Constitutional reforms to address the Tamils’ demand for provincial autonomy had virtually come to a halt. The powers-that-be in Colombo did not want to provoke opposition of the majority Sinhalese community. The promised judicial mechanism to ensure war time accountability was not set up. The Office of Missing Persons, though announced, was also not set up. Much civilian land was still in the hands of the armed forces. And the draconian Prevention of Terrorism Act was not replaced. At the international level, the UN Human Rights Council (UNHRC) kept giving the government more and more time instead of getting it to implement its resolutions which were, ironically, co-sponsored by the Sri Lankan government.
As Northern Chief Minister C. V. Wigneswaran put it in his message on this year’s Maaveerar Naal, the Tamil people were getting increasingly restive and itching to show “commitment” to their cause and also their “collective power”.
They also wanted to warn Tamil politicians in parliament that they should not abandon the cause of provincial autonomy and meekly accept the crumbs thrown to them by the powers-that-be in Colombo.
Students of Jaffna University were the first to show restiveness. The Tamil Peoples’ Council (TPC) headed by Chief Minister Wigneswaran held Eluga Tamil (Tamils Arise) rallies on the lines of the Pongu Tamil (Effervescent Tamils) of the LTTE. The large scale observance of Maaveerar Naal followed logically.

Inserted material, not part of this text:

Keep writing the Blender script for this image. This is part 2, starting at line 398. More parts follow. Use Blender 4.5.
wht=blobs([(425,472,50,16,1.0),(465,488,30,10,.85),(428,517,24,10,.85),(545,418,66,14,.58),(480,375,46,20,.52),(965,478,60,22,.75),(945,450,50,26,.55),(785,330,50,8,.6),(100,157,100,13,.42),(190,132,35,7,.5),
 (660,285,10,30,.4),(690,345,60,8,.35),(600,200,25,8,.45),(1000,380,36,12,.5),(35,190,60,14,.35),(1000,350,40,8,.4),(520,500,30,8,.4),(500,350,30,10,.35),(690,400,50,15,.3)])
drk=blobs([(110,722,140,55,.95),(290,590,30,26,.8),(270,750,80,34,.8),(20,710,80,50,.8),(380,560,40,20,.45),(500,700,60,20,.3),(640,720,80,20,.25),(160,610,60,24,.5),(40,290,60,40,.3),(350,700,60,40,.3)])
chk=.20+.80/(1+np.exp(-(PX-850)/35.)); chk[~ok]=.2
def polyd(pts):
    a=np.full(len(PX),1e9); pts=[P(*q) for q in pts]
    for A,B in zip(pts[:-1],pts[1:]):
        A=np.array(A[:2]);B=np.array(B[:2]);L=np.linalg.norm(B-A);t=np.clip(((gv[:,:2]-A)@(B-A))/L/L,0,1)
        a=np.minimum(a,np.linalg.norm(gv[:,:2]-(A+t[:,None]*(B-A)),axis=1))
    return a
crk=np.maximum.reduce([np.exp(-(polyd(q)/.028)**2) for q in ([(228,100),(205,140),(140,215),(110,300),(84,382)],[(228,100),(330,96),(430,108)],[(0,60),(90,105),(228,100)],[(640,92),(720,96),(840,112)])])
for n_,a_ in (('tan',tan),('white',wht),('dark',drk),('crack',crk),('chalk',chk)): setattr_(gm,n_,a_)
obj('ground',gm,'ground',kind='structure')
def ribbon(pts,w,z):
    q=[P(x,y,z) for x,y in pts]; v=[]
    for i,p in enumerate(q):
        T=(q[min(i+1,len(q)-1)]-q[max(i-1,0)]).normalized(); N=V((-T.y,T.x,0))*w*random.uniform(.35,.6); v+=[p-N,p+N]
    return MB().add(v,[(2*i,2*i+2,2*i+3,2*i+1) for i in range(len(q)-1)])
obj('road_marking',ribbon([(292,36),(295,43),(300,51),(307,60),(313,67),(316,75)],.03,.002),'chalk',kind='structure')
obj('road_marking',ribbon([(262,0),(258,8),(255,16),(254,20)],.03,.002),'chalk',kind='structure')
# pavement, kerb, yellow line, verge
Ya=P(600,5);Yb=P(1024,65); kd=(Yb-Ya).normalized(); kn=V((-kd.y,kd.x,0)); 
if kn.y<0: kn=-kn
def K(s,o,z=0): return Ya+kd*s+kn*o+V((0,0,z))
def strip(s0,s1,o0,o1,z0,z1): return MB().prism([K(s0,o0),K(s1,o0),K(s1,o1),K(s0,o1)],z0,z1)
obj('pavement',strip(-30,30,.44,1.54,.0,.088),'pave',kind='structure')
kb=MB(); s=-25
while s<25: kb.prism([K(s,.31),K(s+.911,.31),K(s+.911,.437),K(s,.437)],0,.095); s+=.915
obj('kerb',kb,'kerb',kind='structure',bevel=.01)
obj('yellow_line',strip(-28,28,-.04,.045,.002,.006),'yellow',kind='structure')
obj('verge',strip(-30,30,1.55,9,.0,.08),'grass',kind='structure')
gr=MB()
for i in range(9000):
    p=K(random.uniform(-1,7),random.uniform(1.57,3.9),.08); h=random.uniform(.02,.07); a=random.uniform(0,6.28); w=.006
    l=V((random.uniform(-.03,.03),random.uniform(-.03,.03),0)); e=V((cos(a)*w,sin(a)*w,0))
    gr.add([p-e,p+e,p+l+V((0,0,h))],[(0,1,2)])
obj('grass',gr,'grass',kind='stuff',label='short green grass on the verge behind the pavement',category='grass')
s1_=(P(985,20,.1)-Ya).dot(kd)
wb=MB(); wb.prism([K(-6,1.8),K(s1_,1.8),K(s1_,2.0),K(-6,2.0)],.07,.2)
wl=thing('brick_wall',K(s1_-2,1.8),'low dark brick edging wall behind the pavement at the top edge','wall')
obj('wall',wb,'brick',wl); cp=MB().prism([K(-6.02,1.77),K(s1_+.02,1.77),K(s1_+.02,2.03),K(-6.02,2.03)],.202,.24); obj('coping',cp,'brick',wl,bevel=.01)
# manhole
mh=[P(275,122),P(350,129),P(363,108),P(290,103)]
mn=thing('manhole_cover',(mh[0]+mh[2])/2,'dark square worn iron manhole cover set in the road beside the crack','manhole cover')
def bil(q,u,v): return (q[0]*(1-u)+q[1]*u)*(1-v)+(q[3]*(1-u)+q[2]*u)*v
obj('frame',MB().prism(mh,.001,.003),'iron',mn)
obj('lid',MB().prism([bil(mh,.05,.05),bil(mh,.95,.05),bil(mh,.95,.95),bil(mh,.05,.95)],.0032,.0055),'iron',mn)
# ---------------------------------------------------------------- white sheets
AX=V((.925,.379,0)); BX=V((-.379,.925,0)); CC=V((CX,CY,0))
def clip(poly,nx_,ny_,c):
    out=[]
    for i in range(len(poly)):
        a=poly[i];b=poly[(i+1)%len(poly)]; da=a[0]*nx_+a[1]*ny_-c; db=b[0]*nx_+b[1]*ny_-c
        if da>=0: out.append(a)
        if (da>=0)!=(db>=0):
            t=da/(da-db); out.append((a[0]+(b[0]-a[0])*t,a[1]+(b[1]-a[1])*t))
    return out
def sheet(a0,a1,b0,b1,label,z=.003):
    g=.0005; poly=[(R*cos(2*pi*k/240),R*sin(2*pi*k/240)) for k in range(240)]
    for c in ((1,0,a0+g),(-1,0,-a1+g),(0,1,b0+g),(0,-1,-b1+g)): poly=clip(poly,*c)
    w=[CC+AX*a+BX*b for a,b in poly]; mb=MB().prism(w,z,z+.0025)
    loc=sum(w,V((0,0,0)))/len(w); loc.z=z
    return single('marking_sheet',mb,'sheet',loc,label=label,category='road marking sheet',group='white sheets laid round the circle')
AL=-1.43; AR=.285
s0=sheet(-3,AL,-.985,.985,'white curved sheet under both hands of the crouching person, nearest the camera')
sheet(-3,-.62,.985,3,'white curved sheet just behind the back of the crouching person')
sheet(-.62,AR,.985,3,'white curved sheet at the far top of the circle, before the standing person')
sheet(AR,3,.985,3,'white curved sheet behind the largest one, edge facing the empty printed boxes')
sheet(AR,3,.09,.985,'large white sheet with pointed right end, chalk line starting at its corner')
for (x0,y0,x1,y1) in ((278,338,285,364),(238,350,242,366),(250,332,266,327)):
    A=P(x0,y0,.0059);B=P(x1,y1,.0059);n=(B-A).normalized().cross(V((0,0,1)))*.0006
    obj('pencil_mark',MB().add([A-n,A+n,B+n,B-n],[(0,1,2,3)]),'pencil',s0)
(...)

But being a “Good Governance” government and having won the 2015 Presidential election with the en masse support of the Tamils, the Establishment in Colombo allowed observance Maaveerar Naal this year.
Indications are that the Maaveerar Naal would be allowed in the coming years too. The rituals and other observances, conducted peacefully like this year, might get routinized and lose their cutting edge over time. The Sinhalese majority could get used to it and take it in their stride as another Tamil ritual. And when it does become routinized and gets generally accepted, Maaveerar Naal could pave the way to ethnic reconciliation.